#### Material shown ####
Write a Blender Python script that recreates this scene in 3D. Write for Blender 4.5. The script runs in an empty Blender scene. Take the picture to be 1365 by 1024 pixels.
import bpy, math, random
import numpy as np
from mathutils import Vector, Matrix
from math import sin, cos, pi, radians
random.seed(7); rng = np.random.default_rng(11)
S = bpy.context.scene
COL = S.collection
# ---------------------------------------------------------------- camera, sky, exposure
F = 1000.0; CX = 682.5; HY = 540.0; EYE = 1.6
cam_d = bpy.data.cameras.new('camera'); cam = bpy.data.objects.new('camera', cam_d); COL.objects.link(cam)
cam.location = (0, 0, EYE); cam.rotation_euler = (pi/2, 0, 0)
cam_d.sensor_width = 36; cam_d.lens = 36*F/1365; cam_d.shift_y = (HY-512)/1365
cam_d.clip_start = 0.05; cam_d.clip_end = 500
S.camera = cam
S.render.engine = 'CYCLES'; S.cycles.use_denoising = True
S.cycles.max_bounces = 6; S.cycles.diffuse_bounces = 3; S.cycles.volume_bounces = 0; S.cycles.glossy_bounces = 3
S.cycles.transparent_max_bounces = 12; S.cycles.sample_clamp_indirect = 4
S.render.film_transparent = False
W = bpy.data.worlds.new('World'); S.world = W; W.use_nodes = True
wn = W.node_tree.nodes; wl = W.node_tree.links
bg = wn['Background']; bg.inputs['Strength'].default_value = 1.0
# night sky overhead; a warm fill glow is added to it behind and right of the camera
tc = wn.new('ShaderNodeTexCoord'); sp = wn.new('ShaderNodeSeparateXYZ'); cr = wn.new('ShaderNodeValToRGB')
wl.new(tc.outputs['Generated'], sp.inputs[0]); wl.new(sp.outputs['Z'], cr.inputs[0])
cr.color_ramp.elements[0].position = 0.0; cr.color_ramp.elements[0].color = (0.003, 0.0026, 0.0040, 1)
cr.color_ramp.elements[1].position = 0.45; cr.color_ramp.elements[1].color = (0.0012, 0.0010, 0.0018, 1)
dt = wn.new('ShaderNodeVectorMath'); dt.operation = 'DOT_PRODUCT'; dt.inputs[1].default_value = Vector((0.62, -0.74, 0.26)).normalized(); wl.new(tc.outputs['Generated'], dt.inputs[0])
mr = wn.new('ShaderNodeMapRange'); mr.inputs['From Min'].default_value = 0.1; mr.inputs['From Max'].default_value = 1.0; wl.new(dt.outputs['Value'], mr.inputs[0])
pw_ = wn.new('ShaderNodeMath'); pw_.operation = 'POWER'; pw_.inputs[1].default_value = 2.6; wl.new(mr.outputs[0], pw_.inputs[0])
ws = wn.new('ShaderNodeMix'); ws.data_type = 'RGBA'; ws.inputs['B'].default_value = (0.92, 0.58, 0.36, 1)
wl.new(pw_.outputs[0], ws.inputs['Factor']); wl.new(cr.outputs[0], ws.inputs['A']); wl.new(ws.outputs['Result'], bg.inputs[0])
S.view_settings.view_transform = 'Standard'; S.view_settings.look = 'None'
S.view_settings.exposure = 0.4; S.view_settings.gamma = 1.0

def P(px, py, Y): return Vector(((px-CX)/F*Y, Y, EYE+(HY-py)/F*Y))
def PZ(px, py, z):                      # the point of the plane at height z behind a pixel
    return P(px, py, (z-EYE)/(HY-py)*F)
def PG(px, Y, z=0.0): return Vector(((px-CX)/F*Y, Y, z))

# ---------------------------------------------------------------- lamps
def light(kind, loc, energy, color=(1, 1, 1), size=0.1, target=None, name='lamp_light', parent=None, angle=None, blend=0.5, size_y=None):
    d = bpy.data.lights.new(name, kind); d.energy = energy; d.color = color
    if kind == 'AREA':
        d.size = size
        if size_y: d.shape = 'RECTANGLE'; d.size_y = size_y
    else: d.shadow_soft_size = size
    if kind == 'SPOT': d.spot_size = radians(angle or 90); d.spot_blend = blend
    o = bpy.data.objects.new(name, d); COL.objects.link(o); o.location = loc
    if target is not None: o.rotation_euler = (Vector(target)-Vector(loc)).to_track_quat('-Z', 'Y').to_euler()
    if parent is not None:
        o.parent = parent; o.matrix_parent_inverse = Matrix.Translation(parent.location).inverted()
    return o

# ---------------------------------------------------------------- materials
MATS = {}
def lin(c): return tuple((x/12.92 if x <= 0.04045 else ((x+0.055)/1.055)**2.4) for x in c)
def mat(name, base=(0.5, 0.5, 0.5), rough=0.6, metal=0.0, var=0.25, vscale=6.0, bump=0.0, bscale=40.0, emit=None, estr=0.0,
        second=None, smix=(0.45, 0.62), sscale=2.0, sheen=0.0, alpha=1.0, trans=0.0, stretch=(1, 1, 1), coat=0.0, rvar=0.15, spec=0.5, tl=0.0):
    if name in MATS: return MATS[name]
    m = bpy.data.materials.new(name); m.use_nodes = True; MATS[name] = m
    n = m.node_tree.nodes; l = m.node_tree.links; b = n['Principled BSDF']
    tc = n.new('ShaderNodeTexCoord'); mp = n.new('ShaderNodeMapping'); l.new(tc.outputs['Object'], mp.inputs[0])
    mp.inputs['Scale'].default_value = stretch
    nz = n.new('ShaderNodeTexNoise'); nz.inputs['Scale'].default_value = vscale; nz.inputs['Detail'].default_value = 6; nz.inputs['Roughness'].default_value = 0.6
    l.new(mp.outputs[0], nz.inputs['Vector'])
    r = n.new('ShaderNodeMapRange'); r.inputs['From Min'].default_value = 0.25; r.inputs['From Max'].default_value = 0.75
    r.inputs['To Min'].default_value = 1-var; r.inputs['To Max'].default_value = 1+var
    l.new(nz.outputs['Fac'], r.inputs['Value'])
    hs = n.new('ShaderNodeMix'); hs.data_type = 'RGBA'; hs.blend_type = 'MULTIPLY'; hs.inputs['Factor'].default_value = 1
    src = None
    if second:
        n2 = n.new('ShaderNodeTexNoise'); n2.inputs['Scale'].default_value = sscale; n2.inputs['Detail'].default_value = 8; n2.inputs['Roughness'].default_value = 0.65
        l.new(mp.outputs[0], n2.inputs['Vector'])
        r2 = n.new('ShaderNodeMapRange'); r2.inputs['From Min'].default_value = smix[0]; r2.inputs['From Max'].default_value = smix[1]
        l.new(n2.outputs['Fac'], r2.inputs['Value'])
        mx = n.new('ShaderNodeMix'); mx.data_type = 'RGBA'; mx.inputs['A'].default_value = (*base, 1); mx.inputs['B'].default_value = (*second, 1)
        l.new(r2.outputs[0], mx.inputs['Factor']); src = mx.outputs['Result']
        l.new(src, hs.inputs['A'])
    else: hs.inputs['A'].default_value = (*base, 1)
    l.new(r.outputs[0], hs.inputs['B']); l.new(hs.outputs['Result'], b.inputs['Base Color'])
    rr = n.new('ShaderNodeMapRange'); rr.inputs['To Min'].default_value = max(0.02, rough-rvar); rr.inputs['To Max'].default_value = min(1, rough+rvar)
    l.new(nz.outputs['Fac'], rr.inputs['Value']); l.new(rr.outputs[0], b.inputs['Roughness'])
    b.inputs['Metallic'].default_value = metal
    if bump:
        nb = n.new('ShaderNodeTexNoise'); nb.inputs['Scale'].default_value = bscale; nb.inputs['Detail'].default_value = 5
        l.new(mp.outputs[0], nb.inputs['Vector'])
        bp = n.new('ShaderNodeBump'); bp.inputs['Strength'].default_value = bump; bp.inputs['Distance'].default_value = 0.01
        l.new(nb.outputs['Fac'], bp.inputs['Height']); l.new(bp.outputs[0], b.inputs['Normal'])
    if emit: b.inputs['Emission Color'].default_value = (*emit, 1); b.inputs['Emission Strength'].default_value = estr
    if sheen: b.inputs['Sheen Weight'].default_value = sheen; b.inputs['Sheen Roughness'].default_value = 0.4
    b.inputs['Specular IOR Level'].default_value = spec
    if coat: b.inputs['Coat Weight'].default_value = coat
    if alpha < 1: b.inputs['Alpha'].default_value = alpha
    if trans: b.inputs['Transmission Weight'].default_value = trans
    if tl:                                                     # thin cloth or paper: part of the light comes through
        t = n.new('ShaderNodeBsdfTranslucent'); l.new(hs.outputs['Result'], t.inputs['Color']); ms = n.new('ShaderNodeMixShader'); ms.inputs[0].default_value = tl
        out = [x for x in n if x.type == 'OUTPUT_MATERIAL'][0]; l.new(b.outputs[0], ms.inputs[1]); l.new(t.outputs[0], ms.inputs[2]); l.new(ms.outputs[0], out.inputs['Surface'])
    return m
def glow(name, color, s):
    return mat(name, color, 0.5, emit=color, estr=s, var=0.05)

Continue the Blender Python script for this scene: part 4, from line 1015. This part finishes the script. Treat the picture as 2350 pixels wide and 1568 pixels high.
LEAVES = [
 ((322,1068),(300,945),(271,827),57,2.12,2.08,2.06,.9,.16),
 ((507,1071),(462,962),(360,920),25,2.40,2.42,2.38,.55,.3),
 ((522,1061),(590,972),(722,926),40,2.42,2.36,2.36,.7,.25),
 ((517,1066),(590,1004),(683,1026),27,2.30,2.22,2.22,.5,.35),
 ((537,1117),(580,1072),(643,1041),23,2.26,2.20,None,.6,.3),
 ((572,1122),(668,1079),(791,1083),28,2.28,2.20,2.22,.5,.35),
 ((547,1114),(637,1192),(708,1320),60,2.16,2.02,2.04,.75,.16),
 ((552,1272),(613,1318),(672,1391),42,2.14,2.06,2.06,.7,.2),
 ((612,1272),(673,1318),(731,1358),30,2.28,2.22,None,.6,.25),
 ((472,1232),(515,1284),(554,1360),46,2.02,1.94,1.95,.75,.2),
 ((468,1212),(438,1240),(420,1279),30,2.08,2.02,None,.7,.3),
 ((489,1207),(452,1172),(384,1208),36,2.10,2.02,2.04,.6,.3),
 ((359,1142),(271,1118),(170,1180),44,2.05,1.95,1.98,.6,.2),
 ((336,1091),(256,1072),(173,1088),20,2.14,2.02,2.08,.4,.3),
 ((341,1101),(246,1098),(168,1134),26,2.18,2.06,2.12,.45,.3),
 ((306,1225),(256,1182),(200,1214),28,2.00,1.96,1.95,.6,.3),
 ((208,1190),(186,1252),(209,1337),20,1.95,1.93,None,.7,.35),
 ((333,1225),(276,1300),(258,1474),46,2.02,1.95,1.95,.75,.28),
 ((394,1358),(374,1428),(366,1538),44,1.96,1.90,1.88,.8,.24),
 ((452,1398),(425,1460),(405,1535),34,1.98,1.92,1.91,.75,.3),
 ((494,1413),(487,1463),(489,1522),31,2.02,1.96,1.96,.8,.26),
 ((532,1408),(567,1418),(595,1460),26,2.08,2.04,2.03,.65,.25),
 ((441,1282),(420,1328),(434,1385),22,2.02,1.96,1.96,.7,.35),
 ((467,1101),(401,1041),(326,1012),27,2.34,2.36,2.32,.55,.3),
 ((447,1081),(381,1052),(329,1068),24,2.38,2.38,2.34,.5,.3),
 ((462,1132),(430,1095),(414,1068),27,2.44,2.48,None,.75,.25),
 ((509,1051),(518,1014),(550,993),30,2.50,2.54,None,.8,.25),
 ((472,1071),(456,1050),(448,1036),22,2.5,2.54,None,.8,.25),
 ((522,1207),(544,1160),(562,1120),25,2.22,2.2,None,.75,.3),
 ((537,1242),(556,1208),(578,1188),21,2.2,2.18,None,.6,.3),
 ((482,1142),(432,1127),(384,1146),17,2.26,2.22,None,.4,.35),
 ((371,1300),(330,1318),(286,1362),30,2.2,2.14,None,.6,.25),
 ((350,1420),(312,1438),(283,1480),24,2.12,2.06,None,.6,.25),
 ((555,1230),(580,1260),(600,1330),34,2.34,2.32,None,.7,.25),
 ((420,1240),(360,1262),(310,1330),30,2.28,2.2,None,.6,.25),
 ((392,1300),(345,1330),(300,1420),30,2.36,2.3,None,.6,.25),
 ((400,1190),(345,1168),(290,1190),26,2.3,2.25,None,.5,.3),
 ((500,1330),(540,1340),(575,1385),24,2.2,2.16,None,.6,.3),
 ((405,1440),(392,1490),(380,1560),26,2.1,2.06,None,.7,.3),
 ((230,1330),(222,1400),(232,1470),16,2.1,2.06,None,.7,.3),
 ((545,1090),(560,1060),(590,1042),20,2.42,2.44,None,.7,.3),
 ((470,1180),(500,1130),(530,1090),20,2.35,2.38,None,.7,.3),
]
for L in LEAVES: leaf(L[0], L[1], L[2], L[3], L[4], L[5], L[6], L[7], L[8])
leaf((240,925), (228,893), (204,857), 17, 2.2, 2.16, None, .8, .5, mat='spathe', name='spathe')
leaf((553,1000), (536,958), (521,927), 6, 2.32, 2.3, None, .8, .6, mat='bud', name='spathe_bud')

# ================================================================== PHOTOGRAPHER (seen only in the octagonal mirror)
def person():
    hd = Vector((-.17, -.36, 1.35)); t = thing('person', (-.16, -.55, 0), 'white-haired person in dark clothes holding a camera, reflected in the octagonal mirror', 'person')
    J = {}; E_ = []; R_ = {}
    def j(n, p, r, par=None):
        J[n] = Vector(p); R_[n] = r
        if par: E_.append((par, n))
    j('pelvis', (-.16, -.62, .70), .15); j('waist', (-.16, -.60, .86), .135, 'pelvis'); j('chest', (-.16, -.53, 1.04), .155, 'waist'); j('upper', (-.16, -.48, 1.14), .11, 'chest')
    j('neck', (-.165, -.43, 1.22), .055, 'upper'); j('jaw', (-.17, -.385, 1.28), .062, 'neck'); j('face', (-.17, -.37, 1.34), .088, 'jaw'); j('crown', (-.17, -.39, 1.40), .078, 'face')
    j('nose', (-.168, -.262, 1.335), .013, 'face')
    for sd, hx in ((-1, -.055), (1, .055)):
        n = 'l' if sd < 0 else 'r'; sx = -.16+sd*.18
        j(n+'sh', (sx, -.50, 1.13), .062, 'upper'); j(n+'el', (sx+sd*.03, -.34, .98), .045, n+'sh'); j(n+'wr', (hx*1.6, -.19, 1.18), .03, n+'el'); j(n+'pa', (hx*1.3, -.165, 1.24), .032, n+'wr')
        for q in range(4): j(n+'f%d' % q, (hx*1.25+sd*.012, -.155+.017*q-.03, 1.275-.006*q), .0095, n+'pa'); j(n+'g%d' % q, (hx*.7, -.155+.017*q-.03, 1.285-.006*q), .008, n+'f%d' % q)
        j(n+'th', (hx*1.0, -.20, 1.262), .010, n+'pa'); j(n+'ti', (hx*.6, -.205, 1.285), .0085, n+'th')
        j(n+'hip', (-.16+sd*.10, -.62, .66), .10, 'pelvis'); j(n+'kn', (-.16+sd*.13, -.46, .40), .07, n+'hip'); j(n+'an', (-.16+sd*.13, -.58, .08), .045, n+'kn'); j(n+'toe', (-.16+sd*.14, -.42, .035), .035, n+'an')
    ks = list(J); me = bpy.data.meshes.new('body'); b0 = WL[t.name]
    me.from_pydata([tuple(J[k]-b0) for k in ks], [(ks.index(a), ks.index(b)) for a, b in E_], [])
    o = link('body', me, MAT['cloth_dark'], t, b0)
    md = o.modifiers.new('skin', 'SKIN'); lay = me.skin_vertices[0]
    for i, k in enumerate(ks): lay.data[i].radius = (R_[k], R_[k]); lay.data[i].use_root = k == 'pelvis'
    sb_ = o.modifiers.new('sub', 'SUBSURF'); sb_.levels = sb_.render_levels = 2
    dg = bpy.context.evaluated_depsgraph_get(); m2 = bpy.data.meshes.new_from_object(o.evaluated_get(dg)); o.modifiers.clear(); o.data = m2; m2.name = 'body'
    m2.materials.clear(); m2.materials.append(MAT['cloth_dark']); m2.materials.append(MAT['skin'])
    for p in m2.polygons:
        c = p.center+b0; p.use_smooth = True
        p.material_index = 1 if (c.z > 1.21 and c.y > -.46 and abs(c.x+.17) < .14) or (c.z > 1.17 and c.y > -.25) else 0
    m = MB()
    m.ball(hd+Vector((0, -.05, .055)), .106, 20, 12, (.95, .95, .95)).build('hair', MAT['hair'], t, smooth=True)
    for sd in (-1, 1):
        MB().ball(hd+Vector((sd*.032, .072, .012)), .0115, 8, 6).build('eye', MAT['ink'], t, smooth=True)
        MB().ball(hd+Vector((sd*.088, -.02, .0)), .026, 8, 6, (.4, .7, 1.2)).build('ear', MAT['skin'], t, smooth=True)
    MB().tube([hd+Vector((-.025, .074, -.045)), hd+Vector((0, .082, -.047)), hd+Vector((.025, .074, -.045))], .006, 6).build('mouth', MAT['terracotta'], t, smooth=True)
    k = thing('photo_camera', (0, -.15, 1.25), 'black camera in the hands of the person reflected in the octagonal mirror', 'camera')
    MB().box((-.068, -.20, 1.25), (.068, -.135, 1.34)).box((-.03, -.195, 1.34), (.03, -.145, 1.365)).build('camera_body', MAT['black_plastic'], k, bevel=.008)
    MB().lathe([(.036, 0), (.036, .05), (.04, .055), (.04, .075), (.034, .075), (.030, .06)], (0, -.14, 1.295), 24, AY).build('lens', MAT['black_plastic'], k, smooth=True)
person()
####
_What the task requires_
Scan the entries above for the word "script" and collect each line holding it.

_Right answer_
Write a Blender Python script that recreates this scene in 3D. Write for Blender 4.5. The script runs in an empty Blender scene. Take the picture to be 1365 by 1024 pixels.
Continue the Blender Python script for this scene: part 4, from line 1015. This part finishes the script. Treat the picture as 2350 pixels wide and 1568 pixels high.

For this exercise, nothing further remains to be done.